§ DATA SEGMENT:
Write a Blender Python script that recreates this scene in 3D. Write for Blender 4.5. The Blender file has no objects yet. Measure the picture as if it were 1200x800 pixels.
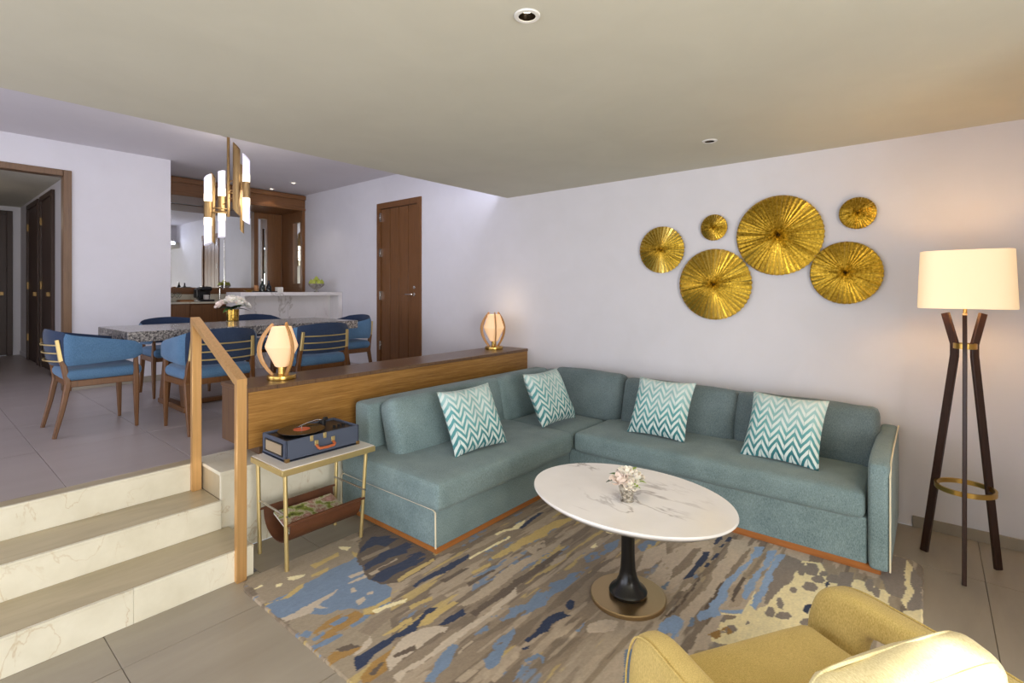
import bpy, bmesh, math, random, json
import numpy as np
from mathutils import Vector, Matrix, noise
random.seed(7)
PI = math.pi
R = math.radians
SC = bpy.context.scene
COL = SC.collection

# ------------------------------------------------------------------ camera
CAMZ = 1.573
cam_d = bpy.data.cameras.new('camera'); cam = bpy.data.objects.new('camera', cam_d); COL.objects.link(cam)
cam.location = (0, 0, CAMZ); cam.rotation_euler = (R(90), 0, R(39.657))
cam_d.sensor_width = 36.0; cam_d.lens = 593.525 / 1200 * 36
cam_d.shift_y = -(400 - 340.5) / 1200
cam_d.clip_start = 0.05; cam_d.clip_end = 100
SC.camera = cam

# ------------------------------------------------------------------ world, light, exposure
SC.view_settings.view_transform = 'Standard'; SC.view_settings.look = 'None'
SC.view_settings.gamma = 1.0; SC.view_settings.use_curve_mapping = False
SC.view_settings.exposure = 0.0
w = bpy.data.worlds.new('sky'); SC.world = w; w.use_nodes = True
w.node_tree.nodes['Background'].inputs[0].default_value = (0.75, 0.85, 1.0, 1)
w.node_tree.nodes['Background'].inputs[1].default_value = 0.8

def area(name, loc, rot, sx, sy, power, col):
    l = bpy.data.lights.new(name, 'AREA'); l.shape = 'RECTANGLE'; l.size = sx; l.size_y = sy
    l.energy = power; l.color = col
    o = bpy.data.objects.new(name, l); COL.objects.link(o); o.location = loc; o.rotation_euler = rot
    return o
def point(name, loc, power, col, rad=0.05):
    l = bpy.data.lights.new(name, 'POINT'); l.energy = power; l.color = col; l.shadow_soft_size = rad
    o = bpy.data.objects.new(name, l); COL.objects.link(o); o.location = loc
    return o
def spot(name, loc, power, col, size=90, blend=.6, rad=.03, rot=(0, 0, 0)):
    l = bpy.data.lights.new(name, 'SPOT'); l.energy = power; l.color = col; l.shadow_soft_size = rad
    l.spot_size = R(size); l.spot_blend = blend
    o = bpy.data.objects.new(name, l); COL.objects.link(o); o.location = loc; o.rotation_euler = rot
    return o
# daylight entering through the glazed doors behind and beside the camera
area('daylight_side', (2.50, -0.25, 1.25), (0, R(95), 0), 2.0, 2.3, 185, (1.0, 0.97, 0.93))
area('daylight_rear', (-1.5, -2.42, 1.25), (R(90), 0, 0), 3.2, 2.1, 62, (0.86, 0.89, 1.0))
sun_d = bpy.data.lights.new('sun', 'SUN'); sun_d.energy = 11.0; sun_d.angle = R(1.5); sun_d.color = (1.0, 0.95, 0.84)
sun = bpy.data.objects.new('sun', sun_d); COL.objects.link(sun); sun.location = (6, -2, 5)
sun.rotation_euler = Vector((-.80, .215, -.47)).to_track_quat('-Z', 'Y').to_euler()
# window of the dining area, to the left behind the camera
area('daylight_dining', (-5.3, -2.88, 1.75), (R(90), 0, 0), 2.6, 2.0, 70, (0.88, 0.87, 1.0))
# LED cove above the edge of the dropped ceiling
area('cove_led', (-3.70, 1.2, 2.72), (0, R(50), 0), .06, 6.0, 26, (0.76, 0.80, 1.0)).rotation_euler = (0, R(115), 0)
# recessed downlights
spot('downlight_beam', (-1.17, 1.5, 2.57), 26, (1.0, 0.82, 0.6), 80)
spot('downlight_beam', (-1.18, 3.56, 2.57), 6, (1.0, 0.82, 0.6), 80)
spot('downlight_beam', (-7.26, 3.70, 3.10), 6, (1.0, 0.88, 0.75), 110)
spot('downlight_beam', (-7.95, 3.70, 3.10), 2.5, (1.0, 0.88, 0.75), 110)
point('passage_light', (-9.6, 0.2, 2.6), 4, (1.0, 0.85, 0.7), .1)

# ------------------------------------------------------------------ materials
MATS = {}
def nt(name):
    m = bpy.data.materials.new(name); m.use_nodes = True
    N = m.node_tree.nodes; L = m.node_tree.links
    return m, N, L, N['Principled BSDF']
def srgb(h):
    if isinstance(h, str):
        c = [int(h[i:i + 2], 16) / 255 for i in (0, 2, 4)]
    else:
        c = [v / 255 for v in h]
    return tuple(v / 12.92 if v <= .04045 else ((v + .055) / 1.055) ** 2.4 for v in c) + (1,)
def coord(N, L, scale=(1, 1, 1), kind='pos', rot=(0, 0, 0)):
    mp = N.new('ShaderNodeMapping'); mp.inputs['Scale'].default_value = scale; mp.inputs['Rotation'].default_value = rot
    if kind == 'pos':
        g = N.new('ShaderNodeNewGeometry'); L.new(g.outputs['Position'], mp.inputs[0])
    else:
        g = N.new('ShaderNodeTexCoord'); L.new(g.outputs[{'obj': 'Object', 'uv': 'UV', 'gen': 'Generated'}[kind]], mp.inputs[0])
    return mp.outputs[0]
def noise_n(N, L, vec, scale, detail=4, rough=.55, dist=0):
    n = N.new('ShaderNodeTexNoise'); n.inputs['Scale'].default_value = scale; n.inputs['Detail'].default_value = detail
    n.inputs['Roughness'].default_value = rough; n.inputs['Distortion'].default_value = dist
    L.new(vec, n.inputs['Vector']); return n.outputs['Fac']
def ramp(N, L, fac, stops, interp='LINEAR'):
    r = N.new('ShaderNodeValToRGB'); r.color_ramp.interpolation = interp
    e = r.color_ramp.elements
    while len(e) < len(stops): e.new(.5)
    for i, (p, c) in enumerate(stops):
        e[i].position = p; e[i].color = c if len(c) == 4 else tuple(c) + (1,)
    L.new(fac, r.inputs[0]); return r.outputs[0]
def bump(N, L, h, bsdf, strength=.2, dist=.01):
    b = N.new('ShaderNodeBump'); b.inputs['Strength'].default_value = strength; b.inputs['Distance'].default_value = dist
    L.new(h, b.inputs['Height']); L.new(b.outputs[0], bsdf.inputs['Normal'])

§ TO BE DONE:
Restate each line from the start of the listing through the line bearing "SC.camera = cam" word for word. Drop the pictures.

§ OUTPUT OF THE EXERCISE:
Write a Blender Python script that recreates this scene in 3D. Write for Blender 4.5. The Blender file has no objects yet. Measure the picture as if it were 1200x800 pixels.
import bpy, bmesh, math, random, json
import numpy as np
from mathutils import Vector, Matrix, noise
random.seed(7)
PI = math.pi
R = math.radians
SC = bpy.context.scene
COL = SC.collection

# ------------------------------------------------------------------ camera
CAMZ = 1.573
cam_d = bpy.data.cameras.new('camera'); cam = bpy.data.objects.new('camera', cam_d); COL.objects.link(cam)
cam.location = (0, 0, CAMZ); cam.rotation_euler = (R(90), 0, R(39.657))
cam_d.sensor_width = 36.0; cam_d.lens = 593.525 / 1200 * 36
cam_d.shift_y = -(400 - 340.5) / 1200
cam_d.clip_start = 0.05; cam_d.clip_end = 100
SC.camera = cam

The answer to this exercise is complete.